**SOURCE EXCERPT:**
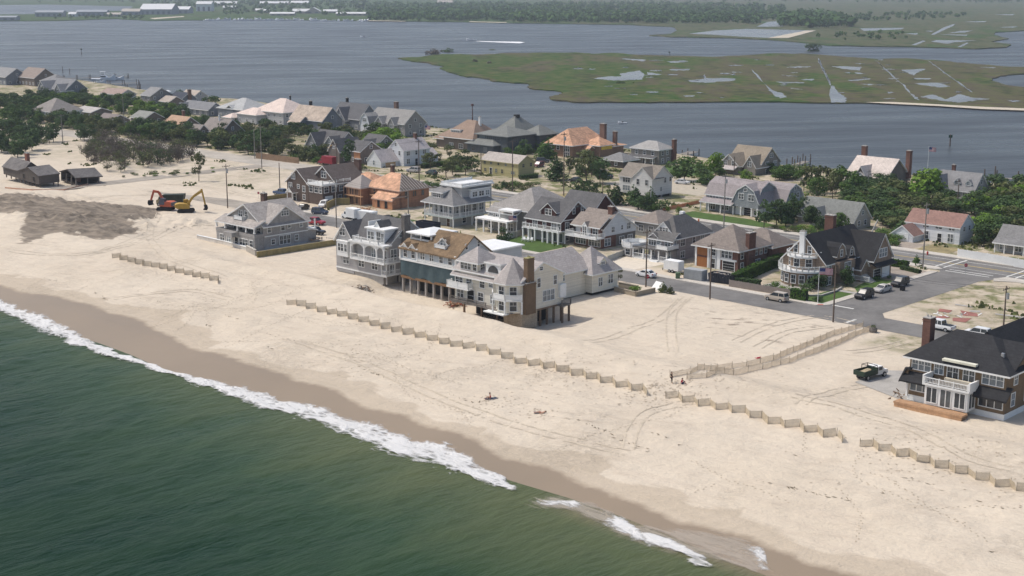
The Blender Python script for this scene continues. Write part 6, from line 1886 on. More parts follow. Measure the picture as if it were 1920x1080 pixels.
# excavators and the dump truck by the dug sand
def excavator(label, px, py, yaw, slew, col, dark, boom):
    root = empty('excavator', gp(px, py), R(yaw), label, 'excavator', 'earth movers on the sand', scale=1.02)
    for sy in (-1, 1):
        b = MB()
        pr = [(-2.0, .15), (-1.7, 0), (1.7, 0), (2.0, .15), (2.05, .55), (1.75, .9), (-1.75, .9), (-2.05, .55)]
        b.prism(pr, 'y', sy * 1.15 - .3, sy * 1.15 + .3)
        for k in range(14):
            x = -1.7 + 3.4 * k / 13
            b.box(x - .06, x + .06, sy * 1.15 - .33, sy * 1.15 + .33, .88, .95)
        b.build('track', TYRE, root)
    up = link('upper_body', None, root, (0, 0, .95), (0, 0, R(slew)))
    up.empty_display_size = .3
    b = MB()
    b.tube((0, 0, -.1), (0, 0, .15), .9, .9, 14)
    b.prism([(-2.3, .15), (-2.5, .5), (-2.4, 1.35), (-1.6, 1.5), (.2, 1.35), (.9, .9), (1.0, .15)], 'y', -1.25, 1.25)
    b.build('engine_house', col, up)
    b = MB()
    b.prism([(-.5, .9), (-.45, 2.25), (.6, 2.3), (1.2, 1.4), (1.15, .6), (-.4, .6)], 'y', .35, 1.28)
    c = b.build('cab', dark, up)
    b = MB()
    b.prism([(-2.35, .3), (-2.75, .55), (-2.7, 1.2), (-2.3, 1.3)], 'y', -1.2, 1.2)
    b.build('counterweight', dark, up)
    b = MB()
    P = [Vector((p[0], -.25, p[1])) for p in boom]
    b.beam(P[0], P[1], .42, .6)
    b.beam(P[1], P[2], .40, .5)
    b.build('boom', col, up)
    b = MB()
    b.beam(P[2] - (P[3] - P[2]) * .14, P[3], .34, .42)
    b.beam(P[1] + Vector((0, 0, .3)), P[2] - (P[3] - P[2]) * .12, .14, .14)
    b.build('stick', col, up)
    b = MB()
    e = P[3]
    b.prism([(e.x - .45, e.z + .15), (e.x + .45, e.z + .2), (e.x + .62, e.z - .6), (e.x + .3, e.z - 1.15), (e.x - .6, e.z - 1.0), (e.x - .25, e.z - .6)], 'y', -.85, .35)
    b.build('bucket', DARK, up)
YEL = M('machine yellow', (.40, .25, .045), .6, .2)
ORG = M('machine orange red', (.46, .105, .05), .6, .2)
excavator('orange red excavator with its boom folded down on the left', 311, 394, -8, 168, ORG, M('cab grey', (.10, .10, .12), .5), [(.4, 1.0), (2.0, 3.6), (3.6, 3.7), (4.6, 1.2)])
excavator('muddy yellow excavator with its bucket lowered on the right', 349, 398, 5, 10, YEL, YEL, [(.4, 1.0), (1.8, 2.9), (4.2, 4.4), (4.9, .6)])
root = empty('dump_truck', gp(334, 386), R(-2), 'dark green dump truck behind the two excavators', 'truck', 'earth movers on the sand')
b = MB()
b.prism([(-3.4, 1.2), (-3.9, 3.1), (1.9, 3.3), (1.9, 2.9), (1.5, 1.2)], 'y', -1.25, 1.25)
for k in range(8):
    b.box(-3.2 + k * .65, -3.08 + k * .65, -1.3, 1.3, 1.3, 3.0)
b.build('dump_body', M('olive black steel', (.035, .04, .025), .6, .2), root)
b = MB()
b.prism([(-5.6, .6), (-5.6, 1.7), (-5.2, 1.8), (-4.8, 2.7), (-4.0, 2.7), (-4.0, .6)], 'y', -1.1, 1.1)
o = b.build('cab', M('cab cream', (.35, .30, .18), .5), root)
b = MB()
b.box(-4.75, -4.2, -1.12, 1.12, 1.9, 2.5)
b.build('window', GLASS, o)
b = MB()
b.box(-5.2, 1.6, -.5, .5, .6, 1.15)
b.build('chassis', BLACK, root)
wd = wheel_data(.52, .35)
for x in (-4.9, -1.2, .1, 1.2):
    for sy in (-1, 1):
        link('wheel', wd, root, (x, sy * .95, .52))
# ------------------------------------------------------------ poles, signs, flags
def utility_pole(px, py, pytop, label, arm=True, can=False, r=.15, mat=None, yaw=46):
    p = gp(px, py)
    lo, hi = 2.0, 25.0
    for _ in range(30):                                         # height from the photo
        m = (lo + hi) / 2
        z = p.z + m - CAM_Z
        dep, up = p.y * _cp - z * _sp, p.y * _sp + z * _cp
        if 540 - FPX * up / dep > pytop:
            lo = m
        else:
            hi = m
    H = lo
    root = empty('utility_pole', p, GRID + R(yaw - 46), label, 'utility pole', 'utility poles along the streets')
    b = MB()
    b.tube((0, 0, -.4), (0, 0, H), r, r * .68, 8)
    b.build('post', mat or POLE, root)
    if arm:
        b = MB()
        b.beam((0, -1.2, H - .6), (0, 1.2, H - .6), .1, .12)
        for y in (-1.1, -.45, .45, 1.1):
            b.tube((0, y, H - .54), (0, y, H - .3), .05, .04, 6)
        b.build('crossarm', mat or POLE, root)
    if can:
        b = MB()
        b.tube((.35, 0, H - 2.3), (.35, 0, H - 1.3), .28, .28, 10)
        b.tube((.35, 0, H - 1.3), (.35, 0, H - 1.1), .06, .06, 6)
        b.build('transformer', STEEL, root)
    return p + Vector((0, 0, H - .3))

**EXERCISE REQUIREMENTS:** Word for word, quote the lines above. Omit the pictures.

**RESULT OF THE TASK:**
The Blender Python script for this scene continues. Write part 6, from line 1886 on. More parts follow. Measure the picture as if it were 1920x1080 pixels.
# excavators and the dump truck by the dug sand
def excavator(label, px, py, yaw, slew, col, dark, boom):
    root = empty('excavator', gp(px, py), R(yaw), label, 'excavator', 'earth movers on the sand', scale=1.02)
    for sy in (-1, 1):
        b = MB()
        pr = [(-2.0, .15), (-1.7, 0), (1.7, 0), (2.0, .15), (2.05, .55), (1.75, .9), (-1.75, .9), (-2.05, .55)]
        b.prism(pr, 'y', sy * 1.15 - .3, sy * 1.15 + .3)
        for k in range(14):
            x = -1.7 + 3.4 * k / 13
            b.box(x - .06, x + .06, sy * 1.15 - .33, sy * 1.15 + .33, .88, .95)
        b.build('track', TYRE, root)
    up = link('upper_body', None, root, (0, 0, .95), (0, 0, R(slew)))
    up.empty_display_size = .3
    b = MB()
    b.tube((0, 0, -.1), (0, 0, .15), .9, .9, 14)
    b.prism([(-2.3, .15), (-2.5, .5), (-2.4, 1.35), (-1.6, 1.5), (.2, 1.35), (.9, .9), (1.0, .15)], 'y', -1.25, 1.25)
    b.build('engine_house', col, up)
    b = MB()
    b.prism([(-.5, .9), (-.45, 2.25), (.6, 2.3), (1.2, 1.4), (1.15, .6), (-.4, .6)], 'y', .35, 1.28)
    c = b.build('cab', dark, up)
    b = MB()
    b.prism([(-2.35, .3), (-2.75, .55), (-2.7, 1.2), (-2.3, 1.3)], 'y', -1.2, 1.2)
    b.build('counterweight', dark, up)
    b = MB()
    P = [Vector((p[0], -.25, p[1])) for p in boom]
    b.beam(P[0], P[1], .42, .6)
    b.beam(P[1], P[2], .40, .5)
    b.build('boom', col, up)
    b = MB()
    b.beam(P[2] - (P[3] - P[2]) * .14, P[3], .34, .42)
    b.beam(P[1] + Vector((0, 0, .3)), P[2] - (P[3] - P[2]) * .12, .14, .14)
    b.build('stick', col, up)
    b = MB()
    e = P[3]
    b.prism([(e.x - .45, e.z + .15), (e.x + .45, e.z + .2), (e.x + .62, e.z - .6), (e.x + .3, e.z - 1.15), (e.x - .6, e.z - 1.0), (e.x - .25, e.z - .6)], 'y', -.85, .35)
    b.build('bucket', DARK, up)
YEL = M('machine yellow', (.40, .25, .045), .6, .2)
ORG = M('machine orange red', (.46, .105, .05), .6, .2)
excavator('orange red excavator with its boom folded down on the left', 311, 394, -8, 168, ORG, M('cab grey', (.10, .10, .12), .5), [(.4, 1.0), (2.0, 3.6), (3.6, 3.7), (4.6, 1.2)])
excavator('muddy yellow excavator with its bucket lowered on the right', 349, 398, 5, 10, YEL, YEL, [(.4, 1.0), (1.8, 2.9), (4.2, 4.4), (4.9, .6)])
root = empty('dump_truck', gp(334, 386), R(-2), 'dark green dump truck behind the two excavators', 'truck', 'earth movers on the sand')
b = MB()
b.prism([(-3.4, 1.2), (-3.9, 3.1), (1.9, 3.3), (1.9, 2.9), (1.5, 1.2)], 'y', -1.25, 1.25)
for k in range(8):
    b.box(-3.2 + k * .65, -3.08 + k * .65, -1.3, 1.3, 1.3, 3.0)
b.build('dump_body', M('olive black steel', (.035, .04, .025), .6, .2), root)
b = MB()
b.prism([(-5.6, .6), (-5.6, 1.7), (-5.2, 1.8), (-4.8, 2.7), (-4.0, 2.7), (-4.0, .6)], 'y', -1.1, 1.1)
o = b.build('cab', M('cab cream', (.35, .30, .18), .5), root)
b = MB()
b.box(-4.75, -4.2, -1.12, 1.12, 1.9, 2.5)
b.build('window', GLASS, o)
b = MB()
b.box(-5.2, 1.6, -.5, .5, .6, 1.15)
b.build('chassis', BLACK, root)
wd = wheel_data(.52, .35)
for x in (-4.9, -1.2, .1, 1.2):
    for sy in (-1, 1):
        link('wheel', wd, root, (x, sy * .95, .52))
# ------------------------------------------------------------ poles, signs, flags
def utility_pole(px, py, pytop, label, arm=True, can=False, r=.15, mat=None, yaw=46):
    p = gp(px, py)
    lo, hi = 2.0, 25.0
    for _ in range(30):                                         # height from the photo
        m = (lo + hi) / 2
        z = p.z + m - CAM_Z
        dep, up = p.y * _cp - z * _sp, p.y * _sp + z * _cp
        if 540 - FPX * up / dep > pytop:
            lo = m
        else:
            hi = m
    H = lo
    root = empty('utility_pole', p, GRID + R(yaw - 46), label, 'utility pole', 'utility poles along the streets')
    b = MB()
    b.tube((0, 0, -.4), (0, 0, H), r, r * .68, 8)
    b.build('post', mat or POLE, root)
    if arm:
        b = MB()
        b.beam((0, -1.2, H - .6), (0, 1.2, H - .6), .1, .12)
        for y in (-1.1, -.45, .45, 1.1):
            b.tube((0, y, H - .54), (0, y, H - .3), .05, .04, 6)
        b.build('crossarm', mat or POLE, root)
    if can:
        b = MB()
        b.tube((.35, 0, H - 2.3), (.35, 0, H - 1.3), .28, .28, 10)
        b.tube((.35, 0, H - 1.3), (.35, 0, H - 1.1), .06, .06, 6)
        b.build('transformer', STEEL, root)
    return p + Vector((0, 0, H - .3))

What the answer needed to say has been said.